» Task
Return every line of the material exactly.

>>>>>

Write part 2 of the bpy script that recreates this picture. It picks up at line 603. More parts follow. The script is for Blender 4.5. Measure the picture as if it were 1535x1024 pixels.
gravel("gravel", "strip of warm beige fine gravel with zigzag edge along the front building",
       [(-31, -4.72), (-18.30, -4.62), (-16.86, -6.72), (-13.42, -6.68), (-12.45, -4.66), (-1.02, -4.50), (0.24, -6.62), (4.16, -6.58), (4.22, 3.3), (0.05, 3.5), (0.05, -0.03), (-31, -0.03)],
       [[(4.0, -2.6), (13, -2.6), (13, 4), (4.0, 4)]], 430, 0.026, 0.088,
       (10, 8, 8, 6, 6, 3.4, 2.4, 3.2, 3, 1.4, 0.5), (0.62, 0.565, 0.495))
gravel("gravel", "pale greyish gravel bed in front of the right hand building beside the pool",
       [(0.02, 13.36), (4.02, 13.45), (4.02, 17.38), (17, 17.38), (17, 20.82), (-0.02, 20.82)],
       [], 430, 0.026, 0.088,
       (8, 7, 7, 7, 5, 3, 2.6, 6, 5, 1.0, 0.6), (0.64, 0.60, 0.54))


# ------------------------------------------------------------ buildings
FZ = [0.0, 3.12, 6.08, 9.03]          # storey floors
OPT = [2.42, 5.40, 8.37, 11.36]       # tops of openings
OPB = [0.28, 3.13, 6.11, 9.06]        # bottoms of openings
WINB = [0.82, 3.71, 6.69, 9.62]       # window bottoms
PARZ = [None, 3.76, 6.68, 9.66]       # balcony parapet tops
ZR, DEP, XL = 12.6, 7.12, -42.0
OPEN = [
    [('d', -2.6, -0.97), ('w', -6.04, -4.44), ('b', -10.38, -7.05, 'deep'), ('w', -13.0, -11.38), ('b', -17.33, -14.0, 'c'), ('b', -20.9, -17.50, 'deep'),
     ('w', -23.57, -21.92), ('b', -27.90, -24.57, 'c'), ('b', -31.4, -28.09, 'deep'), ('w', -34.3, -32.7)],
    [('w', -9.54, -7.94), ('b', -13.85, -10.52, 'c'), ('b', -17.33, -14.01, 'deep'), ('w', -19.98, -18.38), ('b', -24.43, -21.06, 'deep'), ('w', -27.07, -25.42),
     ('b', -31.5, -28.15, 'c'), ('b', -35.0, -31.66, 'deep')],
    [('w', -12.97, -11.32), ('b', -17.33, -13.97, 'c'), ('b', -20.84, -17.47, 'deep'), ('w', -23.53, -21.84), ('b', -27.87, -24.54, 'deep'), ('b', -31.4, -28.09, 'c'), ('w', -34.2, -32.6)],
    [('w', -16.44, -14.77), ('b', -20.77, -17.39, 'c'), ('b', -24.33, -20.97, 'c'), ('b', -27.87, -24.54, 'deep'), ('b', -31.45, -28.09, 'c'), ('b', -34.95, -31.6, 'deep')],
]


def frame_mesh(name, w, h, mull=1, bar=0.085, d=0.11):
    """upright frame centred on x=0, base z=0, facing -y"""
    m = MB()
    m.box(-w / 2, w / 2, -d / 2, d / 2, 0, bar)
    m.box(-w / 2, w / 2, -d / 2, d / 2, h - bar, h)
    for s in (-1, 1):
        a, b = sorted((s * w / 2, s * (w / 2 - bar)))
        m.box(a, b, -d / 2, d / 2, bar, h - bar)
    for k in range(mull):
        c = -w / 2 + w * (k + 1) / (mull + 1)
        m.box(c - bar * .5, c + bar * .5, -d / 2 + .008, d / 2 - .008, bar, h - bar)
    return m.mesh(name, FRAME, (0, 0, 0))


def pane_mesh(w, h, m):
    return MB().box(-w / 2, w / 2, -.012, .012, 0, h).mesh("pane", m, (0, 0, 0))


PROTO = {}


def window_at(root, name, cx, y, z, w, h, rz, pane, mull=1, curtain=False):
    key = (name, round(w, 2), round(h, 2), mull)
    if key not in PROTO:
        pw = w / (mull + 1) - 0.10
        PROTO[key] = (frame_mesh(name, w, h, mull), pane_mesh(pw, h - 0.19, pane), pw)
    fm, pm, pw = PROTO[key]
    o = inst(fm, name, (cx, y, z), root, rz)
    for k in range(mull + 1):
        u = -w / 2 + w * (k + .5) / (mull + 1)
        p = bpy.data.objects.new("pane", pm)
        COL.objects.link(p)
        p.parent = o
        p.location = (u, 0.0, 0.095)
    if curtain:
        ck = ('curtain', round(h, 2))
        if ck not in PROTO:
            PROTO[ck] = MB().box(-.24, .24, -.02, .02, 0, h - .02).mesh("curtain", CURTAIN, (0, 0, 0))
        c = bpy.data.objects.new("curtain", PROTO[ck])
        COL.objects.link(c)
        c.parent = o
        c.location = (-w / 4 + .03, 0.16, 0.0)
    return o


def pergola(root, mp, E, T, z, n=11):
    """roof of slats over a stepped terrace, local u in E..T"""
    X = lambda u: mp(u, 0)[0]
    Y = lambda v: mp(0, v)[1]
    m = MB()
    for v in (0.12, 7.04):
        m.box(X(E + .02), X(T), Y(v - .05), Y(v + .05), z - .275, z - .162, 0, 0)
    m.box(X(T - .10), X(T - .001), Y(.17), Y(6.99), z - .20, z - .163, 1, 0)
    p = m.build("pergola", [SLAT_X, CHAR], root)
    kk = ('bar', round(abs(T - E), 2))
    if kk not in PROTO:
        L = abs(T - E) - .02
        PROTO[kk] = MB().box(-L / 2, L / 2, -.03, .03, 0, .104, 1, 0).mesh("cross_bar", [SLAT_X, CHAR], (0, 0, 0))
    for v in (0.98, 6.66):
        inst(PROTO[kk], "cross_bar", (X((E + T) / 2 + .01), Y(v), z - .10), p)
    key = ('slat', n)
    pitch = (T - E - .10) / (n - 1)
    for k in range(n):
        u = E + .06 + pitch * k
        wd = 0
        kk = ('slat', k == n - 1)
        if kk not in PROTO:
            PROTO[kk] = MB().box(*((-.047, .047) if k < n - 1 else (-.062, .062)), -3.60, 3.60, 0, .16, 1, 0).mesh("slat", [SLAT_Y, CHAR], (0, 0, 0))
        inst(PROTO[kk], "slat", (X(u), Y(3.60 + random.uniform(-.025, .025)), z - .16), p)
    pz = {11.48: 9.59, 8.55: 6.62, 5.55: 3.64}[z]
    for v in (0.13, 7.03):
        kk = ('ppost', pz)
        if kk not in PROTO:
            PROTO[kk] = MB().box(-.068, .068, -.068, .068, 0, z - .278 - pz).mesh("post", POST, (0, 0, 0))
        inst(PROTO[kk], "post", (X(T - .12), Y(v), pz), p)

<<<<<

» Task solution
Write part 2 of the bpy script that recreates this picture. It picks up at line 603. More parts follow. The script is for Blender 4.5. Measure the picture as if it were 1535x1024 pixels.
gravel("gravel", "strip of warm beige fine gravel with zigzag edge along the front building",
       [(-31, -4.72), (-18.30, -4.62), (-16.86, -6.72), (-13.42, -6.68), (-12.45, -4.66), (-1.02, -4.50), (0.24, -6.62), (4.16, -6.58), (4.22, 3.3), (0.05, 3.5), (0.05, -0.03), (-31, -0.03)],
       [[(4.0, -2.6), (13, -2.6), (13, 4), (4.0, 4)]], 430, 0.026, 0.088,
       (10, 8, 8, 6, 6, 3.4, 2.4, 3.2, 3, 1.4, 0.5), (0.62, 0.565, 0.495))
gravel("gravel", "pale greyish gravel bed in front of the right hand building beside the pool",
       [(0.02, 13.36), (4.02, 13.45), (4.02, 17.38), (17, 17.38), (17, 20.82), (-0.02, 20.82)],
       [], 430, 0.026, 0.088,
       (8, 7, 7, 7, 5, 3, 2.6, 6, 5, 1.0, 0.6), (0.64, 0.60, 0.54))


# ------------------------------------------------------------ buildings
FZ = [0.0, 3.12, 6.08, 9.03]          # storey floors
OPT = [2.42, 5.40, 8.37, 11.36]       # tops of openings
OPB = [0.28, 3.13, 6.11, 9.06]        # bottoms of openings
WINB = [0.82, 3.71, 6.69, 9.62]       # window bottoms
PARZ = [None, 3.76, 6.68, 9.66]       # balcony parapet tops
ZR, DEP, XL = 12.6, 7.12, -42.0
OPEN = [
    [('d', -2.6, -0.97), ('w', -6.04, -4.44), ('b', -10.38, -7.05, 'deep'), ('w', -13.0, -11.38), ('b', -17.33, -14.0, 'c'), ('b', -20.9, -17.50, 'deep'),
     ('w', -23.57, -21.92), ('b', -27.90, -24.57, 'c'), ('b', -31.4, -28.09, 'deep'), ('w', -34.3, -32.7)],
    [('w', -9.54, -7.94), ('b', -13.85, -10.52, 'c'), ('b', -17.33, -14.01, 'deep'), ('w', -19.98, -18.38), ('b', -24.43, -21.06, 'deep'), ('w', -27.07, -25.42),
     ('b', -31.5, -28.15, 'c'), ('b', -35.0, -31.66, 'deep')],
    [('w', -12.97, -11.32), ('b', -17.33, -13.97, 'c'), ('b', -20.84, -17.47, 'deep'), ('w', -23.53, -21.84), ('b', -27.87, -24.54, 'deep'), ('b', -31.4, -28.09, 'c'), ('w', -34.2, -32.6)],
    [('w', -16.44, -14.77), ('b', -20.77, -17.39, 'c'), ('b', -24.33, -20.97, 'c'), ('b', -27.87, -24.54, 'deep'), ('b', -31.45, -28.09, 'c'), ('b', -34.95, -31.6, 'deep')],
]


def frame_mesh(name, w, h, mull=1, bar=0.085, d=0.11):
    """upright frame centred on x=0, base z=0, facing -y"""
    m = MB()
    m.box(-w / 2, w / 2, -d / 2, d / 2, 0, bar)
    m.box(-w / 2, w / 2, -d / 2, d / 2, h - bar, h)
    for s in (-1, 1):
        a, b = sorted((s * w / 2, s * (w / 2 - bar)))
        m.box(a, b, -d / 2, d / 2, bar, h - bar)
    for k in range(mull):
        c = -w / 2 + w * (k + 1) / (mull + 1)
        m.box(c - bar * .5, c + bar * .5, -d / 2 + .008, d / 2 - .008, bar, h - bar)
    return m.mesh(name, FRAME, (0, 0, 0))


def pane_mesh(w, h, m):
    return MB().box(-w / 2, w / 2, -.012, .012, 0, h).mesh("pane", m, (0, 0, 0))


PROTO = {}


def window_at(root, name, cx, y, z, w, h, rz, pane, mull=1, curtain=False):
    key = (name, round(w, 2), round(h, 2), mull)
    if key not in PROTO:
        pw = w / (mull + 1) - 0.10
        PROTO[key] = (frame_mesh(name, w, h, mull), pane_mesh(pw, h - 0.19, pane), pw)
    fm, pm, pw = PROTO[key]
    o = inst(fm, name, (cx, y, z), root, rz)
    for k in range(mull + 1):
        u = -w / 2 + w * (k + .5) / (mull + 1)
        p = bpy.data.objects.new("pane", pm)
        COL.objects.link(p)
        p.parent = o
        p.location = (u, 0.0, 0.095)
    if curtain:
        ck = ('curtain', round(h, 2))
        if ck not in PROTO:
            PROTO[ck] = MB().box(-.24, .24, -.02, .02, 0, h - .02).mesh("curtain", CURTAIN, (0, 0, 0))
        c = bpy.data.objects.new("curtain", PROTO[ck])
        COL.objects.link(c)
        c.parent = o
        c.location = (-w / 4 + .03, 0.16, 0.0)
    return o


def pergola(root, mp, E, T, z, n=11):
    """roof of slats over a stepped terrace, local u in E..T"""
    X = lambda u: mp(u, 0)[0]
    Y = lambda v: mp(0, v)[1]
    m = MB()
    for v in (0.12, 7.04):
        m.box(X(E + .02), X(T), Y(v - .05), Y(v + .05), z - .275, z - .162, 0, 0)
    m.box(X(T - .10), X(T - .001), Y(.17), Y(6.99), z - .20, z - .163, 1, 0)
    p = m.build("pergola", [SLAT_X, CHAR], root)
    kk = ('bar', round(abs(T - E), 2))
    if kk not in PROTO:
        L = abs(T - E) - .02
        PROTO[kk] = MB().box(-L / 2, L / 2, -.03, .03, 0, .104, 1, 0).mesh("cross_bar", [SLAT_X, CHAR], (0, 0, 0))
    for v in (0.98, 6.66):
        inst(PROTO[kk], "cross_bar", (X((E + T) / 2 + .01), Y(v), z - .10), p)
    key = ('slat', n)
    pitch = (T - E - .10) / (n - 1)
    for k in range(n):
        u = E + .06 + pitch * k
        wd = 0
        kk = ('slat', k == n - 1)
        if kk not in PROTO:
            PROTO[kk] = MB().box(*((-.047, .047) if k < n - 1 else (-.062, .062)), -3.60, 3.60, 0, .16, 1, 0).mesh("slat", [SLAT_Y, CHAR], (0, 0, 0))
        inst(PROTO[kk], "slat", (X(u), Y(3.60 + random.uniform(-.025, .025)), z - .16), p)
    pz = {11.48: 9.59, 8.55: 6.62, 5.55: 3.64}[z]
    for v in (0.13, 7.03):
        kk = ('ppost', pz)
        if kk not in PROTO:
            PROTO[kk] = MB().box(-.068, .068, -.068, .068, 0, z - .278 - pz).mesh("post", POST, (0, 0, 0))
        inst(PROTO[kk], "post", (X(T - .12), Y(v), pz), p)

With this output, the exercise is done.